Say different ports are used, what is the scope for TEI, recovery and
sequence number? Does an IP address share these across all its ports, or
does each port have a separate set of TEIs?

In case two separate ports know about the same TEIs, how then is it a
problem if replies only ever go back to the default port?

gtphub implementation wise, a known sequence number can be used to trace
back to the sender port, and the TEI can then be ignored. Once an unknown
sequence number arises, the TEI resolves to the default port.

Having to manage ports per request seems unneccessary, on top of all the
TEI business. Is there a benefit? Load balancing is done on the IP address
level already, right? Is this ever used in the field?


> I'm still trying to understand some of the finer points of GTP myself.

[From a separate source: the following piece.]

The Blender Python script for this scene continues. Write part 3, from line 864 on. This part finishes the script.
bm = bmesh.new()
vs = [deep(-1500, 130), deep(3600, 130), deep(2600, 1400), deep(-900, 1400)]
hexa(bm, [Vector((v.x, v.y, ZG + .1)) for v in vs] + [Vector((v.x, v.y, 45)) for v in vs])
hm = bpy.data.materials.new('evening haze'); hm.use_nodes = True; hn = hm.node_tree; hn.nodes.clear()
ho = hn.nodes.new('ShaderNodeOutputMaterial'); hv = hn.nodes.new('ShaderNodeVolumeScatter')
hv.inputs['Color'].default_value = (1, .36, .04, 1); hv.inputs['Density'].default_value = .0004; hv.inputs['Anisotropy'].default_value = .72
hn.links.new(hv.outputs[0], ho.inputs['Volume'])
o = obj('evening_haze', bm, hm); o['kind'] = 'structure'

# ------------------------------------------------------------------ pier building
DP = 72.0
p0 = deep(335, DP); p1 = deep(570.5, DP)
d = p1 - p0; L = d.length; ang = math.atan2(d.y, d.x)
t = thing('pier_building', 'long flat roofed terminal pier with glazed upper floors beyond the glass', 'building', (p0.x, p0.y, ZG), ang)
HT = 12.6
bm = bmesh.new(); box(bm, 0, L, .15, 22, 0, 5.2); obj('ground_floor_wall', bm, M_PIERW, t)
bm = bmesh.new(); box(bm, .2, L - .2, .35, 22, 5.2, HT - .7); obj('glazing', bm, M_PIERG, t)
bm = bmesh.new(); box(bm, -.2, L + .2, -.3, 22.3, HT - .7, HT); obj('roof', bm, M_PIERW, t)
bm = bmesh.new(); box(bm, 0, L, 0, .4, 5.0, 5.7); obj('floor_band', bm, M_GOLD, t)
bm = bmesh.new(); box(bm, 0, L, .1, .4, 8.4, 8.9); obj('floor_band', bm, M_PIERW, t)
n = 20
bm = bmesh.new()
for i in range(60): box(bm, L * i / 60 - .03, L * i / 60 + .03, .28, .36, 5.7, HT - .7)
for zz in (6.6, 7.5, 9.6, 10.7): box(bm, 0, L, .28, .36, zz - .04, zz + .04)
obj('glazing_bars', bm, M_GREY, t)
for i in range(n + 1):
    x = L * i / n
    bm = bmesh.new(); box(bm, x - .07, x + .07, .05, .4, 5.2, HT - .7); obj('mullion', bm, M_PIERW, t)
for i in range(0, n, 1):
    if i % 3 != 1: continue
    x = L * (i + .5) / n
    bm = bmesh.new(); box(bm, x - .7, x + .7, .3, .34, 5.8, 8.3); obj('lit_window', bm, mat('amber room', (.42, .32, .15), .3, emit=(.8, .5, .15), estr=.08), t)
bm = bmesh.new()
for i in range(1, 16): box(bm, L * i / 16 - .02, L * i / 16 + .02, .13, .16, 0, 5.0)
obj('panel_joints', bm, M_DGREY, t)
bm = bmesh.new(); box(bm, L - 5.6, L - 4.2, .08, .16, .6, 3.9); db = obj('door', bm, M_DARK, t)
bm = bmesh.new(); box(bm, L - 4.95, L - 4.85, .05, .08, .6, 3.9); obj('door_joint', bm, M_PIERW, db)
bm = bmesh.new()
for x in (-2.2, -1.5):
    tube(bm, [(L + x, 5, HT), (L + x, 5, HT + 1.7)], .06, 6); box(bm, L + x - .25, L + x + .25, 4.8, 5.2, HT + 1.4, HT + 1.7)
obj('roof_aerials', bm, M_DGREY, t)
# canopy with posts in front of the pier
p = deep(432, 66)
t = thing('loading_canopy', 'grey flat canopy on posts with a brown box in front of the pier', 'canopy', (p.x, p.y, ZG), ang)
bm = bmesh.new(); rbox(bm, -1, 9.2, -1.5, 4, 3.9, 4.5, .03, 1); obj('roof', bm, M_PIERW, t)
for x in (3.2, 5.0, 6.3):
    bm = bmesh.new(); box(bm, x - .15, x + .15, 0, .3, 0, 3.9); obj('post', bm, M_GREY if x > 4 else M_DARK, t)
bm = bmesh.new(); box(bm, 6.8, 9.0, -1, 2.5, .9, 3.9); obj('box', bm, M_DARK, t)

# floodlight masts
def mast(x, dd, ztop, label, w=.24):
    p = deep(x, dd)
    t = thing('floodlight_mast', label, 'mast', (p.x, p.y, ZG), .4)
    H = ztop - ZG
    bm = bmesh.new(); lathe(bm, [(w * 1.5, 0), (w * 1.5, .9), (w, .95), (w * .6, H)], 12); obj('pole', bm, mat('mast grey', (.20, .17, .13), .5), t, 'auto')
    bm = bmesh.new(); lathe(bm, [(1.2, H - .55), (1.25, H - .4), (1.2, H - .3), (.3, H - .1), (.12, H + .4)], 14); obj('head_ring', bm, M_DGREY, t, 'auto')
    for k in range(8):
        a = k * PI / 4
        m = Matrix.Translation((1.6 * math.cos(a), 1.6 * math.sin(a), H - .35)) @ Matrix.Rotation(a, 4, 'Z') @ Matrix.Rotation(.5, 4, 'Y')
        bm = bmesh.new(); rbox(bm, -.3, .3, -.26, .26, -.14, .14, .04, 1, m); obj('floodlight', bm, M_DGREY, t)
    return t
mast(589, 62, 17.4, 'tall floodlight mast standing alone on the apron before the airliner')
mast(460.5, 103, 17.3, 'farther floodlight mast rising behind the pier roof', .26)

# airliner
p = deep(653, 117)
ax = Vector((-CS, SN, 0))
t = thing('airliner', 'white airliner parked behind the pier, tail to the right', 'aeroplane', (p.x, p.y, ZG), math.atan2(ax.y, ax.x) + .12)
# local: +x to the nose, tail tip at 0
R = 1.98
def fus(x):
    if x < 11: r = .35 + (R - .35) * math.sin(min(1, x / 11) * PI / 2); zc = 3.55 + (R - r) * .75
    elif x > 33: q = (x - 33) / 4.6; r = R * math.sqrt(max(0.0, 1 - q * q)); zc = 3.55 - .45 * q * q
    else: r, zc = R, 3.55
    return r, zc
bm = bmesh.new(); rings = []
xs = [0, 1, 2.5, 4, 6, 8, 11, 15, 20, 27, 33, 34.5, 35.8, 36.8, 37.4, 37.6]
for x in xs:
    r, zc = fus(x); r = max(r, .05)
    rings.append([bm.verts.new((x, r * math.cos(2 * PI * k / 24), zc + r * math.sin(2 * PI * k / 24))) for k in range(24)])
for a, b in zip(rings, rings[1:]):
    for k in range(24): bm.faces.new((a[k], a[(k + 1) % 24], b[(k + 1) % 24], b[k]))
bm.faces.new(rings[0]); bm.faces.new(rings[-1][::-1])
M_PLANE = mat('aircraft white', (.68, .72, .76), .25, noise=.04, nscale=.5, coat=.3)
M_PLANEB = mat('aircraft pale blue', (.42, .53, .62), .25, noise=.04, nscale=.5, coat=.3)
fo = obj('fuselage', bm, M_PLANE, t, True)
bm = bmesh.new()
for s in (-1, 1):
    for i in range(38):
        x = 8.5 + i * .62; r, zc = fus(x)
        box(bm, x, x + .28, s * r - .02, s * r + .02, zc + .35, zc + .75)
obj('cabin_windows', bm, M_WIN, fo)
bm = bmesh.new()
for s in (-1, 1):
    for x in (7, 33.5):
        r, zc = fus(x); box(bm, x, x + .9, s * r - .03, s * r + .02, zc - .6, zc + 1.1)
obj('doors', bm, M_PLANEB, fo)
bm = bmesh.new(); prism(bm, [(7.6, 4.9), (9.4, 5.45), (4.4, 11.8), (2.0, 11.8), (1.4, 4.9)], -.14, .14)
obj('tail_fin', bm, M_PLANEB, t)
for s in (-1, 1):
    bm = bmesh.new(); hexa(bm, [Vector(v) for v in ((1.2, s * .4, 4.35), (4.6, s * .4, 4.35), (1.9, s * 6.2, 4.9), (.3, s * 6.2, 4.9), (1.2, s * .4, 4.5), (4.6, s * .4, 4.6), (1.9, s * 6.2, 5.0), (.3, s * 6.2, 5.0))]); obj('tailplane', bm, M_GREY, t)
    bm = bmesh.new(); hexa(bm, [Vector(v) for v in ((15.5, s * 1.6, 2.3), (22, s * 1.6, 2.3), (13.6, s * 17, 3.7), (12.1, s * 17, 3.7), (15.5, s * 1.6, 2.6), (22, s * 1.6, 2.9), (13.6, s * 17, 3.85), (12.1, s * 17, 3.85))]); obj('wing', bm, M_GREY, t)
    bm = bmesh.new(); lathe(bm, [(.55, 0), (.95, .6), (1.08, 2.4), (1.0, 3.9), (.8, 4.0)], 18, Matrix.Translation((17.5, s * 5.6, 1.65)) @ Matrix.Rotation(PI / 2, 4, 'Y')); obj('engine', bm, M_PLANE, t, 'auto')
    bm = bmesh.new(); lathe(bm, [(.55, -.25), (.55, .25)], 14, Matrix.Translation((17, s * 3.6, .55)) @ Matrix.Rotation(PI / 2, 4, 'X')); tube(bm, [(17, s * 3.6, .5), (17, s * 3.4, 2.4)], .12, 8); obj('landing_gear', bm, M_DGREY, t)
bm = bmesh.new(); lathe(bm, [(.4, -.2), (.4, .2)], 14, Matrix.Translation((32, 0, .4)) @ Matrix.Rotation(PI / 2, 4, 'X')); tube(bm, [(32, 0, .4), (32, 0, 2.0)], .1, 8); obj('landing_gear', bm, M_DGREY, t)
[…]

If anyone can enlighten us with hard facts from the daily grunge of actual
GTP usage, that would be appreciated :)

We could examine some traces and check...
- whether sender addresses ever differ from PDP Context message IE
  addresses, and where responses go.
- whether port numbers are ever nonstandard,
  - where responses go, and
  - how TEIs and seq nrs seem to scope.


> >I'm handling IPv4 and v6 transparently, BTW. The difference in the IE is only
> >detectable from the IE length, as 7.7.32 doesn't include the GSN address' type
> >field. Let's hope IPv8 will have the same length as IPv6 :P
> 
> Lets hope all peers you are talking to are on the same IP version. Mixing IPv4
> and IPv6 peer will be fun (see the Alternative GGSN Address).

Hmm yes, I just noticed that, too. Shall this and shall that. According to
spec, you can't run a v6 GSN without also supplying alternative v4
addresses. I'll just let v6 tag along until it becomes relevant...


Thanks again, this discussion helps a lot!